Hansal sir did not give me any specific brief but we discussed a lot about the script, various anecdotes and, sometimes, points that were not even part of the script. That helps because you understand the character -- the kind of person he was and the way he used to think about certain issues even in his personal or social life. What should emerge is a layered portrayal of Gandhi, it cannot be one-note.

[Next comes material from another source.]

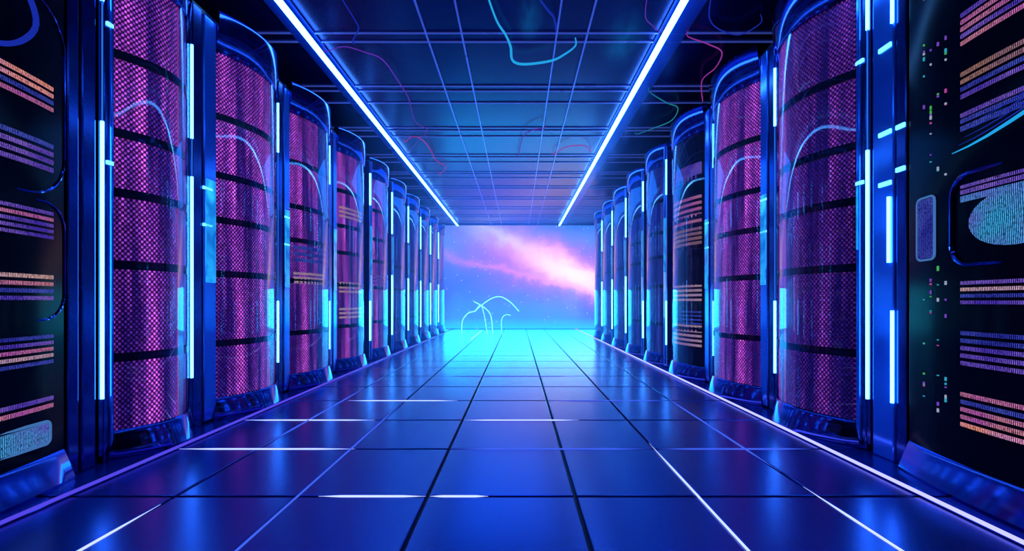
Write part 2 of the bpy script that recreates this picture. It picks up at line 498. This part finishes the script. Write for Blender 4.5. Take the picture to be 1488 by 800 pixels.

Hansal sir has never told me how to act, what to do, where to go or the kind of physicality you need. We have always discussed the character and then it is always ‘You create it your way’. During Scam…, his brief was very clear: Do not show me your effort. If I see the effort, it does not work. 

Q

When you are playing a real-life character how much emphasis do you put on creating a physical similarity?

A

Not too much actually. To the extent that it should merge with my physicality. It should not look forced and it should not overpower the character's emotions and his journey. As an actor, I feel that one should not get bogged down by completely looking like the character you perform or trying to create physical similarities. Getting into the mindscape of the person is more important.

Q

You are fortunate that you are already slim so you must not have had to work much to come close to Gandhi's look.

A

No, no, in fact, I had to lose a lot of weight. I was always slim but I had to lose muscles and become thinner.

Q

Is it easier to perform when you look like the character?

A

It definitely helps to create the overall impression for the audience. People have seen so many photographs of Gandhi; he's not a character like Harshad Mehta whom a lot of people have not even seen an image of. When you are playing a famous personality like Gandhi, you try to look as close to him as possible. But beyond a point, my face and body are different, so one should not overemphasize on the physicality. In theatre, we have learnt that an actor on-stage may not be sporting a moustache but he should perform in a manner that the audience believes that he has a moustache.

Q

There are those who claim that they know Gandhi through Richard Attenborough's Oscar winning 1982 film. Your series will have to go beyond that. 

A

(Laughs) I guess that is because it was the first film ever made on Gandhi. After that a lot of films have been made on him and many actors have played him. But we are starting from his early days as a young Mohandas Gandhi and continuing till the end of his life. The first season, which we're currently shooting for, is about his younger days and his struggles and achievements in South Africa. A project of this scale covered in one series is happening in India for the first time.

Q

Has being a Gujarati helped you play Gujarati men in Scam and Gandhi?

A

Of course. Gandhi's Gujarati was Kathiavadi Gujarati which is not the Gujarati I speak. But I have been doing Gujarati plays for a long time so I can speak almost all the Gujarati dialects.

Q

What is the interpretation you will be giving to Gandhi?

A

A lot of people think that certain decisions that he made were wrong and then there are a lot of people who think that he was right. My job is not to judge the character. I don't try to make him either the hero or the villain. It’s difficult because as actors you are portraying emotions. But if I tried to colour the character then the audience would not be able to explore him properly. 

Q

Unlike Hollywood which presents warts-and-all biopics, in India there are hagiographies which gloss over the subject's weaknesses. What is your take?

A

The difficulty is in taking permissions and approvals. You don't get the rights for the stories of people who are still alive and nobody is ready to show that side of themselves or their family members. Interestingly, Gandhi himself has written about all his mistakes and weaknesses. He himself put it on paper for the public. And that makes him superhuman.

Q

This year you've done comedy films like Madgaon Express and Do Aur Do Pyaar. In contrast, you will be seen in Ananth Mahadevan's Phule. What's your criterion for choosing films?

A

For me, the deciding factor has always been the script. I liked the way Anant sir narrated the script of Phule. I generally insist on the director narrating the script because the words they use tells me a lot about their clarity of purpose and the way they think about certain emotions and situations.